#### The records
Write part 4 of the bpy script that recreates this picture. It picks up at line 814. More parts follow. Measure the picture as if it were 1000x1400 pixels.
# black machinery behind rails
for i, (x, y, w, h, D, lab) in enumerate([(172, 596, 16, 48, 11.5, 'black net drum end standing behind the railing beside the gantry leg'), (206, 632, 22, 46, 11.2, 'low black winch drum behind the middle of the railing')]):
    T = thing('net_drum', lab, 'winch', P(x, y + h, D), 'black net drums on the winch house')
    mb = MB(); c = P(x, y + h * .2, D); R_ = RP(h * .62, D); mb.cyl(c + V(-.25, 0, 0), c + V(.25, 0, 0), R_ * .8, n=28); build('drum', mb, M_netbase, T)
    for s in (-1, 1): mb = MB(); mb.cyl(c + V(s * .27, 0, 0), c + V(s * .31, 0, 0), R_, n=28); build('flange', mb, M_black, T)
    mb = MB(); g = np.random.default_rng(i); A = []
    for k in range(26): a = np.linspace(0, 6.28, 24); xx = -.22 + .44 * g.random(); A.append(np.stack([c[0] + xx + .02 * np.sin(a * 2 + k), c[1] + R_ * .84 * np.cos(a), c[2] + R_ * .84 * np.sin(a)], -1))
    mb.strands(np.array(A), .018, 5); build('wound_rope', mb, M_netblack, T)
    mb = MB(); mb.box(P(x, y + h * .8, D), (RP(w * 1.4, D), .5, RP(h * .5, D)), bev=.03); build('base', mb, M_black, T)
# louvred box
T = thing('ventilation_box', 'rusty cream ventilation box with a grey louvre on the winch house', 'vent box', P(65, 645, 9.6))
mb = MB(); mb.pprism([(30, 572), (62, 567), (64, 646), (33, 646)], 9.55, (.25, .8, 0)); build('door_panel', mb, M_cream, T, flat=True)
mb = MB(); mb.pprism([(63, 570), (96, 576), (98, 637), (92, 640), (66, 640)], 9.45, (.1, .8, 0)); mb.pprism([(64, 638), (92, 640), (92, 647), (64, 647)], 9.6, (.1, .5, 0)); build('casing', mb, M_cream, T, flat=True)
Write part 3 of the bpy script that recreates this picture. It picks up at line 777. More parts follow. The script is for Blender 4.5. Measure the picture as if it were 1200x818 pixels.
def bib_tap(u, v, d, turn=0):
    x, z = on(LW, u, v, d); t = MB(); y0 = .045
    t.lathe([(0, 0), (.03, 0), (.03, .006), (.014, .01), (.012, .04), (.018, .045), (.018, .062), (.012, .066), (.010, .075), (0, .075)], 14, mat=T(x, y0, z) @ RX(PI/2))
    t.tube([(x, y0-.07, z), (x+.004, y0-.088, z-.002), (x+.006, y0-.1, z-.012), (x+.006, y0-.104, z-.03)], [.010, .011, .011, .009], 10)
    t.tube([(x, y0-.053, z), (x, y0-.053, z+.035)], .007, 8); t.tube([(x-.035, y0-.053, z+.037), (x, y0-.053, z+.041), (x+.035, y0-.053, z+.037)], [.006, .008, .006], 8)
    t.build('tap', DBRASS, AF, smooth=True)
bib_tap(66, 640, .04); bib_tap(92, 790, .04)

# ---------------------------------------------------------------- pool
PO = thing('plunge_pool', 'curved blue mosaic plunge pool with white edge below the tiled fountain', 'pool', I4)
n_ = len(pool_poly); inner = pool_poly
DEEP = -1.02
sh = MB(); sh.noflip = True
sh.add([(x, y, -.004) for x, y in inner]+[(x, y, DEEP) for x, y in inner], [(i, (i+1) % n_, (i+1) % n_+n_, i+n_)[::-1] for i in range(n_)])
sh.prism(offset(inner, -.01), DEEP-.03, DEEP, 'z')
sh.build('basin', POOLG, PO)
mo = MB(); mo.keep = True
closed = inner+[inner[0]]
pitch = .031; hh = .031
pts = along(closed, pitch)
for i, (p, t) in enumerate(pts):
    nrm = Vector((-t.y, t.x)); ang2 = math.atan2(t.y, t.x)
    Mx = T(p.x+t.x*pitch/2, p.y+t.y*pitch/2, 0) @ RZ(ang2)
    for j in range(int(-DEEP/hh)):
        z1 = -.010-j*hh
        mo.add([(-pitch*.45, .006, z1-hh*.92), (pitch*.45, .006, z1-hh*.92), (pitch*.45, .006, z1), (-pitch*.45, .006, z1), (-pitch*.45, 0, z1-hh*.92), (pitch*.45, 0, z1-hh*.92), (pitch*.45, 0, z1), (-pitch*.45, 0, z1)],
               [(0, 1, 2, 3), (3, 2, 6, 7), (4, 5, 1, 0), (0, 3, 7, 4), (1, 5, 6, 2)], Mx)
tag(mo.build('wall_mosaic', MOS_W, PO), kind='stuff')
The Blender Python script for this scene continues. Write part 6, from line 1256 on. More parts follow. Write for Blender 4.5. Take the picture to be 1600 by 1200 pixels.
########
→ **What the exercise asks**
Write out all of the records above exactly as they appear.

→ **Task output**
Write part 4 of the bpy script that recreates this picture. It picks up at line 814. More parts follow. Measure the picture as if it were 1000x1400 pixels.
# black machinery behind rails
for i, (x, y, w, h, D, lab) in enumerate([(172, 596, 16, 48, 11.5, 'black net drum end standing behind the railing beside the gantry leg'), (206, 632, 22, 46, 11.2, 'low black winch drum behind the middle of the railing')]):
    T = thing('net_drum', lab, 'winch', P(x, y + h, D), 'black net drums on the winch house')
    mb = MB(); c = P(x, y + h * .2, D); R_ = RP(h * .62, D); mb.cyl(c + V(-.25, 0, 0), c + V(.25, 0, 0), R_ * .8, n=28); build('drum', mb, M_netbase, T)
    for s in (-1, 1): mb = MB(); mb.cyl(c + V(s * .27, 0, 0), c + V(s * .31, 0, 0), R_, n=28); build('flange', mb, M_black, T)
    mb = MB(); g = np.random.default_rng(i); A = []
    for k in range(26): a = np.linspace(0, 6.28, 24); xx = -.22 + .44 * g.random(); A.append(np.stack([c[0] + xx + .02 * np.sin(a * 2 + k), c[1] + R_ * .84 * np.cos(a), c[2] + R_ * .84 * np.sin(a)], -1))
    mb.strands(np.array(A), .018, 5); build('wound_rope', mb, M_netblack, T)
    mb = MB(); mb.box(P(x, y + h * .8, D), (RP(w * 1.4, D), .5, RP(h * .5, D)), bev=.03); build('base', mb, M_black, T)
# louvred box
T = thing('ventilation_box', 'rusty cream ventilation box with a grey louvre on the winch house', 'vent box', P(65, 645, 9.6))
mb = MB(); mb.pprism([(30, 572), (62, 567), (64, 646), (33, 646)], 9.55, (.25, .8, 0)); build('door_panel', mb, M_cream, T, flat=True)
mb = MB(); mb.pprism([(63, 570), (96, 576), (98, 637), (92, 640), (66, 640)], 9.45, (.1, .8, 0)); mb.pprism([(64, 638), (92, 640), (92, 647), (64, 647)], 9.6, (.1, .5, 0)); build('casing', mb, M_cream, T, flat=True)
Write part 3 of the bpy script that recreates this picture. It picks up at line 777. More parts follow. The script is for Blender 4.5. Measure the picture as if it were 1200x818 pixels.
def bib_tap(u, v, d, turn=0):
    x, z = on(LW, u, v, d); t = MB(); y0 = .045
    t.lathe([(0, 0), (.03, 0), (.03, .006), (.014, .01), (.012, .04), (.018, .045), (.018, .062), (.012, .066), (.010, .075), (0, .075)], 14, mat=T(x, y0, z) @ RX(PI/2))
    t.tube([(x, y0-.07, z), (x+.004, y0-.088, z-.002), (x+.006, y0-.1, z-.012), (x+.006, y0-.104, z-.03)], [.010, .011, .011, .009], 10)
    t.tube([(x, y0-.053, z), (x, y0-.053, z+.035)], .007, 8); t.tube([(x-.035, y0-.053, z+.037), (x, y0-.053, z+.041), (x+.035, y0-.053, z+.037)], [.006, .008, .006], 8)
    t.build('tap', DBRASS, AF, smooth=True)
bib_tap(66, 640, .04); bib_tap(92, 790, .04)

# ---------------------------------------------------------------- pool
PO = thing('plunge_pool', 'curved blue mosaic plunge pool with white edge below the tiled fountain', 'pool', I4)
n_ = len(pool_poly); inner = pool_poly
DEEP = -1.02
sh = MB(); sh.noflip = True
sh.add([(x, y, -.004) for x, y in inner]+[(x, y, DEEP) for x, y in inner], [(i, (i+1) % n_, (i+1) % n_+n_, i+n_)[::-1] for i in range(n_)])
sh.prism(offset(inner, -.01), DEEP-.03, DEEP, 'z')
sh.build('basin', POOLG, PO)
mo = MB(); mo.keep = True
closed = inner+[inner[0]]
pitch = .031; hh = .031
pts = along(closed, pitch)
for i, (p, t) in enumerate(pts):
    nrm = Vector((-t.y, t.x)); ang2 = math.atan2(t.y, t.x)
    Mx = T(p.x+t.x*pitch/2, p.y+t.y*pitch/2, 0) @ RZ(ang2)
    for j in range(int(-DEEP/hh)):
        z1 = -.010-j*hh
        mo.add([(-pitch*.45, .006, z1-hh*.92), (pitch*.45, .006, z1-hh*.92), (pitch*.45, .006, z1), (-pitch*.45, .006, z1), (-pitch*.45, 0, z1-hh*.92), (pitch*.45, 0, z1-hh*.92), (pitch*.45, 0, z1), (-pitch*.45, 0, z1)],
               [(0, 1, 2, 3), (3, 2, 6, 7), (4, 5, 1, 0), (0, 3, 7, 4), (1, 5, 6, 2)], Mx)
tag(mo.build('wall_mosaic', MOS_W, PO), kind='stuff')
The Blender Python script for this scene continues. Write part 6, from line 1256 on. More parts follow. Write for Blender 4.5. Take the picture to be 1600 by 1200 pixels.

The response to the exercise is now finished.